══ Records for this task ══

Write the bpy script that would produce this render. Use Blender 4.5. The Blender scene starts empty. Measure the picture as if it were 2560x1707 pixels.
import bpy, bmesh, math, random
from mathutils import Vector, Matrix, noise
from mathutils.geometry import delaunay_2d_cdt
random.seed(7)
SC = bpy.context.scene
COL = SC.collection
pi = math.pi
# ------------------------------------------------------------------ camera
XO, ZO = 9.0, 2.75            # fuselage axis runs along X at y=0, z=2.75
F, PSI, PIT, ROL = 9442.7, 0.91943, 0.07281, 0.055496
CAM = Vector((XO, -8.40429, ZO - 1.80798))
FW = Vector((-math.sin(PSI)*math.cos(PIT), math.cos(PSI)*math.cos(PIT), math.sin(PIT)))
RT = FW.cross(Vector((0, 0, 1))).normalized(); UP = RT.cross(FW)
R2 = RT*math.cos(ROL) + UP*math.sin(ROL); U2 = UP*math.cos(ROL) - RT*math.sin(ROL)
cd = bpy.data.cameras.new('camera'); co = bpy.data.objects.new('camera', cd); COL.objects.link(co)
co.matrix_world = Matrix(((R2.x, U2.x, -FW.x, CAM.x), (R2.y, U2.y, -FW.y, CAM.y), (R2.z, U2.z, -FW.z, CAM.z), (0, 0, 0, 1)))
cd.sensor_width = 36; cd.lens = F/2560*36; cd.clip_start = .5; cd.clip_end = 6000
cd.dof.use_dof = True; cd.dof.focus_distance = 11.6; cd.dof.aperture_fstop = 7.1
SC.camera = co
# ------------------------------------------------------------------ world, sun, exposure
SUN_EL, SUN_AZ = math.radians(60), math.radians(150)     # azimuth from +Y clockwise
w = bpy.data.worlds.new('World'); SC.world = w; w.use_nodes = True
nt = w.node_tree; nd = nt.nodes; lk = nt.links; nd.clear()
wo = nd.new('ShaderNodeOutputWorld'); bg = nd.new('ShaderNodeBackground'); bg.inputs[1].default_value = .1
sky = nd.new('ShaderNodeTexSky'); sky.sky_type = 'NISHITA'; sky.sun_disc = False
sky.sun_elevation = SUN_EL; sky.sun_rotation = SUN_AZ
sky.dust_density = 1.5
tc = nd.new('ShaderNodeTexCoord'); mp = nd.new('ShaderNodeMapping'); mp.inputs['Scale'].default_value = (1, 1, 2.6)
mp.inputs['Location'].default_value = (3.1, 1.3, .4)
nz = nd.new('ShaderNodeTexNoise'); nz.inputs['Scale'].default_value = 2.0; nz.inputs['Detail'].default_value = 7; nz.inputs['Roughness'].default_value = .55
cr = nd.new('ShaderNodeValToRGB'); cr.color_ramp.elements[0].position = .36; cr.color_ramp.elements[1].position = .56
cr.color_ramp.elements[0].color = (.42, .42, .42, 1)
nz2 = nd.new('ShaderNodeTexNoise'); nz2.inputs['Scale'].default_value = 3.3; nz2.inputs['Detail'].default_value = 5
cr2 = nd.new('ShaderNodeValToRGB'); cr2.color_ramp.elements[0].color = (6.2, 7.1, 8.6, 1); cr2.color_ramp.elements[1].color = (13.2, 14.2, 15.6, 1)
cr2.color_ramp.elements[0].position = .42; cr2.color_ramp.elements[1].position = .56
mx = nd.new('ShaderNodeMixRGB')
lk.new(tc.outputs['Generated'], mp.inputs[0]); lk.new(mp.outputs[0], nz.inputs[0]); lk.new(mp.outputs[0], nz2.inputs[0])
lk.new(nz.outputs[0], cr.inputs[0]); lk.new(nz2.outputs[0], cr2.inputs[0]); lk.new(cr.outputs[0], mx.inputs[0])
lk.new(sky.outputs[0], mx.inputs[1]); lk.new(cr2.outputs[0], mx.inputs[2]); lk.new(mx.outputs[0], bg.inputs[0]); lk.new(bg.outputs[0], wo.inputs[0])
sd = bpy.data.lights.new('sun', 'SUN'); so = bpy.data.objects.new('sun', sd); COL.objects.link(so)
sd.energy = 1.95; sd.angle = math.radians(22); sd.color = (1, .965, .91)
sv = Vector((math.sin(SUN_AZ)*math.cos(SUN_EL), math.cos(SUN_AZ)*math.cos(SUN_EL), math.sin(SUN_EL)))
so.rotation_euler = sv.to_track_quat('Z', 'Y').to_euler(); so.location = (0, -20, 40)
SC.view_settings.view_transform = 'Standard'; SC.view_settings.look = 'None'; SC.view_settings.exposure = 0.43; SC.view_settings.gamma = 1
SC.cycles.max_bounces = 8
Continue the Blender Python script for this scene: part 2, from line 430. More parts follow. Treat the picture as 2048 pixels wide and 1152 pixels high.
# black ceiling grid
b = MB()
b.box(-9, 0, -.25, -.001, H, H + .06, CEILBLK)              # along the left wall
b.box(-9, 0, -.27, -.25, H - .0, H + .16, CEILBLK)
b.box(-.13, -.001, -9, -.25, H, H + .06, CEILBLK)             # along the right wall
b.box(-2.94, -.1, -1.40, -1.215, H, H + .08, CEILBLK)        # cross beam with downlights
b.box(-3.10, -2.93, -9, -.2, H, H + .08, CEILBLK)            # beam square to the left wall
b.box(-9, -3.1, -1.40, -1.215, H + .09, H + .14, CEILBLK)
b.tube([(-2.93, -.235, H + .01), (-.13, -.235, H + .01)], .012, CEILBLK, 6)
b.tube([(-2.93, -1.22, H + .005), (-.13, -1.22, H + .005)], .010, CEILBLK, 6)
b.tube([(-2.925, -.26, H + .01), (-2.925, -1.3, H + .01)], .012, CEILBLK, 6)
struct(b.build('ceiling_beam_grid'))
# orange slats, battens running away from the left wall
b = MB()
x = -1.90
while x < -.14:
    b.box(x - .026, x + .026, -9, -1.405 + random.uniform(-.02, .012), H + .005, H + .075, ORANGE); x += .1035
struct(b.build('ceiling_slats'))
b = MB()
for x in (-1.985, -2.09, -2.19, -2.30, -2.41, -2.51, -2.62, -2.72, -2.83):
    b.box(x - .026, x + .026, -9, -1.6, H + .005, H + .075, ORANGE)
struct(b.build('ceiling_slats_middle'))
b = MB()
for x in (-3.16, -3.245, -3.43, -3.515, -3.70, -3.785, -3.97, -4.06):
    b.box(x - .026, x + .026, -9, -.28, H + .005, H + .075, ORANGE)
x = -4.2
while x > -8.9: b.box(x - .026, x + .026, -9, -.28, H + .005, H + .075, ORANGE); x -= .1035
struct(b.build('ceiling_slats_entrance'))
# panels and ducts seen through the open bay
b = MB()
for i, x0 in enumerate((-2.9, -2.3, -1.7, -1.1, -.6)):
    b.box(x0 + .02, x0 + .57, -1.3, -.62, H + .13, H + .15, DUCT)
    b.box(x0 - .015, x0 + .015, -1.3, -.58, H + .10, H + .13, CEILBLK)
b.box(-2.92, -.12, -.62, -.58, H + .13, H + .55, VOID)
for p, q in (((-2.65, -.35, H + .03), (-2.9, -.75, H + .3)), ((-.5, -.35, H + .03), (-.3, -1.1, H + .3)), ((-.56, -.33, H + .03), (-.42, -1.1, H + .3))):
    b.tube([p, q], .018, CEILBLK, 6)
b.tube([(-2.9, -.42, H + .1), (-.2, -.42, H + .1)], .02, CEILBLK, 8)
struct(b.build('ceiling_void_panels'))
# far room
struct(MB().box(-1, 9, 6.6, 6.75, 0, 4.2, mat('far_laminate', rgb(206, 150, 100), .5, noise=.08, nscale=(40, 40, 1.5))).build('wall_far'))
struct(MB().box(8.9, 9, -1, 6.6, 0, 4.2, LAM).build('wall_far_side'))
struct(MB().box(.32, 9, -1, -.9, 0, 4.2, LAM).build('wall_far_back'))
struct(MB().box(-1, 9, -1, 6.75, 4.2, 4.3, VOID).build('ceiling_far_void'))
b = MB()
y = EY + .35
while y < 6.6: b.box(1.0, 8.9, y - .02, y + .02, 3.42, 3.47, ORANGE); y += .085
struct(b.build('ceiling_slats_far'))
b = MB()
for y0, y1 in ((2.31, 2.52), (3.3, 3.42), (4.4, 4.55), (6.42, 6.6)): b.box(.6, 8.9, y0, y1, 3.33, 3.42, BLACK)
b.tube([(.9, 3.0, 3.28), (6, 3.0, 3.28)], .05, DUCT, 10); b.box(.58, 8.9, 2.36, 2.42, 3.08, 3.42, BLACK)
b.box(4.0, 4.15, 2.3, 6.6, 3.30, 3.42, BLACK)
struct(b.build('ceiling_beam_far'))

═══

> [Problem details]: Using the listing above, list every line in which the string "from" occurs.

> [Reply]:
from mathutils import Vector, Matrix, noise
from mathutils.geometry import delaunay_2d_cdt
SUN_EL, SUN_AZ = math.radians(60), math.radians(150)     # azimuth from +Y clockwise
Continue the Blender Python script for this scene: part 2, from line 430. More parts follow. Treat the picture as 2048 pixels wide and 1152 pixels high.
# orange slats, battens running away from the left wall